Competitive Analysis: Each sector has its fair share of competition, which (thankfully) makes it easier to understand your target customer. With various key metrics, engagement, and analysis you can identify your product’s distinctive selling points and areas where you can dare to be different.

Bottom line: It allows your product to deliver on unmet user needs with its ‘unique value proposition.’

Prototyping & Testing

Once you have your research and defined a UX methodology to follow, you can create some prototypes.

The goal in this phase is to gather as much feedback as possible on the core functionalities and interactions. You can select low-fi for quick iterations, or high-fi for user experience testing. At this stage, use any combination of:

  • Paper sketches
  • Digital wireframes
  • Interactive prototypes
  • Functional prototypes
  • Storyboarding
  • Virtual reality prototype (if product oriented)

Use moderated sessions to test your prototype user flows, task completion, and overall ease of use.

A step-by-step process would look like this:

  1. Gather test results
  2. Identify recurring issues
  3. Usability problems
  4. Prioritize critical issues
  5. Implement changes
  6. Repeat the testing process

Eventually, you should find your results aligning with your predefined goals and metrics. Your results, and your user personas, provide you with a UX design theory that is user-centered and effective.

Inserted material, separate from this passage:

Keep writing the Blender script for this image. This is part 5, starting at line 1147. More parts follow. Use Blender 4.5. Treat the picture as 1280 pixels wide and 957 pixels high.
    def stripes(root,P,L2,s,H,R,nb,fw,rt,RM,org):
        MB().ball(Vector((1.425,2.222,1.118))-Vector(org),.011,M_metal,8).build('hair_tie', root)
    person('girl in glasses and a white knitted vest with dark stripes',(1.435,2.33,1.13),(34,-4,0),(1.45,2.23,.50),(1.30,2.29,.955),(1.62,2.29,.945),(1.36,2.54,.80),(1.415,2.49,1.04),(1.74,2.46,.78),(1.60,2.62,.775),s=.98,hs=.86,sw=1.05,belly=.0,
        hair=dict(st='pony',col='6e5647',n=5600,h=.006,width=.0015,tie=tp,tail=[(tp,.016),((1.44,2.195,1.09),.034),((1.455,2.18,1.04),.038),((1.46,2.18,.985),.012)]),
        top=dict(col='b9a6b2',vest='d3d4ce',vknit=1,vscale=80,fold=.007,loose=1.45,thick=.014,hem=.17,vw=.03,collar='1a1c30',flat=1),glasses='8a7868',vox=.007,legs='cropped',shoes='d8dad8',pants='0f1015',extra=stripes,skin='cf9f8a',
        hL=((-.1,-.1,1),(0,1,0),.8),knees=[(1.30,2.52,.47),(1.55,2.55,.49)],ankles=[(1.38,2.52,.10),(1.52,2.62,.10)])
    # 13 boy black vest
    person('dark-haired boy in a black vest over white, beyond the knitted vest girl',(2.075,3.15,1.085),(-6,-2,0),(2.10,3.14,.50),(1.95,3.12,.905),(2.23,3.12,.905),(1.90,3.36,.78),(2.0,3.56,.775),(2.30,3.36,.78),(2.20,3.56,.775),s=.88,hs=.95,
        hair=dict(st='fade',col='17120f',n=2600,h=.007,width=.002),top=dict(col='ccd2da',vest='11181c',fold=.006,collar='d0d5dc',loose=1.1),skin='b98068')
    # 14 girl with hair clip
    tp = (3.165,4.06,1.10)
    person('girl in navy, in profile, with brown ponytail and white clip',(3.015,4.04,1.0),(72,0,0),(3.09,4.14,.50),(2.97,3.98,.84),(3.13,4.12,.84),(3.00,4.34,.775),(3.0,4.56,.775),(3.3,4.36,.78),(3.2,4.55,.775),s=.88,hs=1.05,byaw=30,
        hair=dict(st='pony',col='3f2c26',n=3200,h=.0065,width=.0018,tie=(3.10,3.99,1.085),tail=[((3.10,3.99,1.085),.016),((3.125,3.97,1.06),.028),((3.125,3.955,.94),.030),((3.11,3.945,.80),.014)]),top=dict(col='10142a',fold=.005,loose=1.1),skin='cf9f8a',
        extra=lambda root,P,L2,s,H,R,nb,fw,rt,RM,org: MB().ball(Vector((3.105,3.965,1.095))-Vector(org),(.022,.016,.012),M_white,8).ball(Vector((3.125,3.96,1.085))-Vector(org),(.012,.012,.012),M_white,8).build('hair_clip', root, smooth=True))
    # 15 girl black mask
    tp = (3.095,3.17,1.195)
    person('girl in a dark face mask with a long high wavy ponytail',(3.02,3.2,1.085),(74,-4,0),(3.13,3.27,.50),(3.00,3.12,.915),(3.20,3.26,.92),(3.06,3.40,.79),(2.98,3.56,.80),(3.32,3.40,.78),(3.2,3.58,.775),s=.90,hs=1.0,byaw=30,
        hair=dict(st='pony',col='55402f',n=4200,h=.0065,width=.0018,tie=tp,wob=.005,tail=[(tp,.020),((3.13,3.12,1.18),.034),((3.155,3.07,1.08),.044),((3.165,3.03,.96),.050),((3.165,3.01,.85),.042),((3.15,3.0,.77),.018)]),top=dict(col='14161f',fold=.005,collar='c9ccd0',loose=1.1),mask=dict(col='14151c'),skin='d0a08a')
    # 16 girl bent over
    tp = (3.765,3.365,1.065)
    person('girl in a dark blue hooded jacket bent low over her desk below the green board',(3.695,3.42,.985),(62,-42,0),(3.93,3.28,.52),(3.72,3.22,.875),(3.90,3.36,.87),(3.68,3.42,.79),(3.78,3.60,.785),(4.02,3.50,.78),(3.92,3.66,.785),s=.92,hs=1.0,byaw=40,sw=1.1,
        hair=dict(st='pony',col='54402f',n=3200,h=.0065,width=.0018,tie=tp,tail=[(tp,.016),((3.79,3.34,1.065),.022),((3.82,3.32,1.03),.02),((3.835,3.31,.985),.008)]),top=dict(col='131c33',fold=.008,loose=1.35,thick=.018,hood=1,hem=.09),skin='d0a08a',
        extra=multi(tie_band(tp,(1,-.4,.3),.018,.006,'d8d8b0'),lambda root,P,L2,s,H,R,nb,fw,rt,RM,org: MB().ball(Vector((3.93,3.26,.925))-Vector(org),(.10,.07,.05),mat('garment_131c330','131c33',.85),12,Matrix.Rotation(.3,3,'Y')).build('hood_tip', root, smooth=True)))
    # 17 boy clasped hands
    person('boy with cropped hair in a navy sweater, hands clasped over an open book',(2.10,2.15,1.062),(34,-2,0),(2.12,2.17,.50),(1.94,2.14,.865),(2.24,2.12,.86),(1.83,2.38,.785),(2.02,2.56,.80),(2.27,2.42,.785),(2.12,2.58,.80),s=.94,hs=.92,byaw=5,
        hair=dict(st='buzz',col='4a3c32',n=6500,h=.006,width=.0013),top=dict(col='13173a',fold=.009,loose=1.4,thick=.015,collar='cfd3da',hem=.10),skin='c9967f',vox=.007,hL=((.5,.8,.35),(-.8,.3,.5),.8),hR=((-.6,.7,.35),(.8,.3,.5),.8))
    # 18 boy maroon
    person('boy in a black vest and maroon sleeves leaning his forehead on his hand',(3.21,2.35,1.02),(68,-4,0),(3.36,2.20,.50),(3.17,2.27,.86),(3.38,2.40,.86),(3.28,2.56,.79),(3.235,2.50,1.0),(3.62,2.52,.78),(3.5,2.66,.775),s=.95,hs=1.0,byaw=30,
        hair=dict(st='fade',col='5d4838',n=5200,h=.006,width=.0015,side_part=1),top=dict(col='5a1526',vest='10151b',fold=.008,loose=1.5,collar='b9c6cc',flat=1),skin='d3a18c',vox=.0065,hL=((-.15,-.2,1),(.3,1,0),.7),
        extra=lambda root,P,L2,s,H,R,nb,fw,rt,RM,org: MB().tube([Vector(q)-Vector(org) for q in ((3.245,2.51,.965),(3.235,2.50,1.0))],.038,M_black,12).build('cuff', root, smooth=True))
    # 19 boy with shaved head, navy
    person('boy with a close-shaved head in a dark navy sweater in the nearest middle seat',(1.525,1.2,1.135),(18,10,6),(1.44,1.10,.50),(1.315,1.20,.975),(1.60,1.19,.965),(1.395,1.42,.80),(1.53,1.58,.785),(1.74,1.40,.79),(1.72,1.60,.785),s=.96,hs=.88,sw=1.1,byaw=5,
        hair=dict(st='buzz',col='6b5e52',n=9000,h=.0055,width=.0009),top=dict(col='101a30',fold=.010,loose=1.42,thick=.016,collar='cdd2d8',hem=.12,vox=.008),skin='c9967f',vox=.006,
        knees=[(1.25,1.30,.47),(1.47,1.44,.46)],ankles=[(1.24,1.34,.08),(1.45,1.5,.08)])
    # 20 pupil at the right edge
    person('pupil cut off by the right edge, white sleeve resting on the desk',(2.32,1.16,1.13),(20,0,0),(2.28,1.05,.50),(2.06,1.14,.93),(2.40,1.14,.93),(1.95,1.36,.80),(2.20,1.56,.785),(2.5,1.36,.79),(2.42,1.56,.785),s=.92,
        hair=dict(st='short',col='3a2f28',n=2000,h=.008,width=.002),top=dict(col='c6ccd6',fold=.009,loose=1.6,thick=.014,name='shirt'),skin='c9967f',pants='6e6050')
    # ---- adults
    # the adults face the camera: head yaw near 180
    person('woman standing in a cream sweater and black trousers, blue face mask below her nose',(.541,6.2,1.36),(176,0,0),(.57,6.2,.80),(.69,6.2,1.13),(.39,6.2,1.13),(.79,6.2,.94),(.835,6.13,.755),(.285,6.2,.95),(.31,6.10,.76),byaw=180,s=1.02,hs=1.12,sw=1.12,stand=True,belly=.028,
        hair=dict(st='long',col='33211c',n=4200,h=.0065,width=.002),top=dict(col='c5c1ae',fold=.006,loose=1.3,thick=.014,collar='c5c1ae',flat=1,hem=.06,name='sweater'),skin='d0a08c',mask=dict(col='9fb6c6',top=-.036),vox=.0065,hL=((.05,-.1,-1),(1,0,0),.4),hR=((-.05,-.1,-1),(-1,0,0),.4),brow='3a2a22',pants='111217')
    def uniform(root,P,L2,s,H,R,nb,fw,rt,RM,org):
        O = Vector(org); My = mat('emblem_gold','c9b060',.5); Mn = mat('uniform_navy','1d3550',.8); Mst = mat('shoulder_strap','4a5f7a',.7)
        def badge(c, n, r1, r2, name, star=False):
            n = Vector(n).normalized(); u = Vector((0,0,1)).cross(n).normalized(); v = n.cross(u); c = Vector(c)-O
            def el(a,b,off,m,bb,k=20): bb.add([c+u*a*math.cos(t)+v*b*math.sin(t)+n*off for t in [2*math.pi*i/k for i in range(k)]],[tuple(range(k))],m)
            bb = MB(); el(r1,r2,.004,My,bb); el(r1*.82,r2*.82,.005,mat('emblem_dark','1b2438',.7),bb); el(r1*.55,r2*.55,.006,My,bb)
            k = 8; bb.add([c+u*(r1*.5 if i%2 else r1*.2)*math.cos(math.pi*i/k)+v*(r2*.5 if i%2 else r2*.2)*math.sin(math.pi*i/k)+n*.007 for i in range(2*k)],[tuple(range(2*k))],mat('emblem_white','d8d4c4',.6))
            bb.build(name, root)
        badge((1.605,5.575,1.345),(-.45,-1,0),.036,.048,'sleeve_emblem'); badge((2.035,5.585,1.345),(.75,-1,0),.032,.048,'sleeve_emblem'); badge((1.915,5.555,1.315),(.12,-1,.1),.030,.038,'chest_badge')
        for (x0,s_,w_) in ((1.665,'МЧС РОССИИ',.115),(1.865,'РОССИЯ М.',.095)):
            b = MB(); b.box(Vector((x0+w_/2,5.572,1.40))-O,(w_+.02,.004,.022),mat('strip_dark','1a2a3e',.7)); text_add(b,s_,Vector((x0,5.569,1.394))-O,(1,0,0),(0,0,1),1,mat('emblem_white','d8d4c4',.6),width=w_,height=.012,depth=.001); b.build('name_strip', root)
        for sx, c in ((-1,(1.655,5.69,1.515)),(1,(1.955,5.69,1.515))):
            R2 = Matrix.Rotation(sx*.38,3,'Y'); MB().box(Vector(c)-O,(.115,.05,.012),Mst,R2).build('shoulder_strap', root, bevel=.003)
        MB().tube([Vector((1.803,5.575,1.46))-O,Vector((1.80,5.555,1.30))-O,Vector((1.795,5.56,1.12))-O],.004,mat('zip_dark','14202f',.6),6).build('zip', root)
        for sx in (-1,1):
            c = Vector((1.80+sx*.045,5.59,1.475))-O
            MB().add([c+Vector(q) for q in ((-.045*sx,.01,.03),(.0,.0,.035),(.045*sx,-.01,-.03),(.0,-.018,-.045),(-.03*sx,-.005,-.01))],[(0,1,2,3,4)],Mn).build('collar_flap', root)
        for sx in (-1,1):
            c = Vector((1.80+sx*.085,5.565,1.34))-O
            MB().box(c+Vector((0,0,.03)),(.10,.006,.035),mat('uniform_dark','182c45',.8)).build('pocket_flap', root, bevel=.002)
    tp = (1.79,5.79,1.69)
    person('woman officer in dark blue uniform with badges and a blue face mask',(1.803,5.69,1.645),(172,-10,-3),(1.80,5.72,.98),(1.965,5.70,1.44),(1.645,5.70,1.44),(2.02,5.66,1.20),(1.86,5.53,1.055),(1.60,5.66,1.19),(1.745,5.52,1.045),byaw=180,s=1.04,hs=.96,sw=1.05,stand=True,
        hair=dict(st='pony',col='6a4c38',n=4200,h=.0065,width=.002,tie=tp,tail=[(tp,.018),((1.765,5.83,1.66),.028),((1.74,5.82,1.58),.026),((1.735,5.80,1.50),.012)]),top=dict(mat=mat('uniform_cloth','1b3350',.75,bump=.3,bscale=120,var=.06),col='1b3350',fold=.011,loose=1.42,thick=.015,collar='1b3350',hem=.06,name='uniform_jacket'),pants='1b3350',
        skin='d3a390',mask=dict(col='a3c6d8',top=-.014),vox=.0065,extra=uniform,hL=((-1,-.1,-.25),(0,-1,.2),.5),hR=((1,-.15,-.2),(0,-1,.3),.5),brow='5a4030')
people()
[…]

One more thing, this phase is iterative, and developing a sound UX strategy will take into account gathering feedback and testing across different user groups. Moving from a more ‘exploratory’ to a ‘confirmatory’ testing process.

Recent Case Study

A recent project involved developing a fitness membership site for a client. I’ve highlighted the process to show you what it looked like.

I had done a site for a similar client a few years back, so I could lean on the experience designing for this target audience. However, the work and user flow are very different today.

Project Overview

  • The purpose of the site is to educate and promote low-impact fitness workouts.
  • Promote the membership product to visitors.
  • Target customers are in their 30s and up, and want a no-equipment and low-impact workout regimen.
  • Create articles to attract long-tail keyword-specific searches.
  • Look inviting.

After surveying the top competitors in the space we decided on a ‘Hero’ image carousel with a content flow starting with a message, and benefits, moving to a video, membership plans, testimonials, and general information.

After a few iterations, the site is now ready for marketing and a few customers have already signed up.

Iteration and Development 

Your final phase involves iterating your prototypes with user feedback and collaboration. Lightweight testing, as part of your development cycle, is the easiest way to gather real-time feedback and perform usability checks.

Remember, the user experience changes with each iteration. So create a framework to measure:

  • Key performance indicators (KPIs)
  • Task success rates, and
  • Conversion metrics

Interviews and user interface (UI) testing sessions can provide a quantitative approach to identifying any pain points.

Once you get to this point, you know how your users are reacting and interacting. Additionally, you will also learn how they think. User psychology plays a huge role in experience and should be a part of your development. Create user personas and establish market goals in this cycle to deliver a final ready-to-promote product.

Ultimately, your UX design process would have built a bridge between design and development with style guides, design specifications, and assets.

Now, you just need a go-to-market (GTM) strategy. But that’s a post for another day.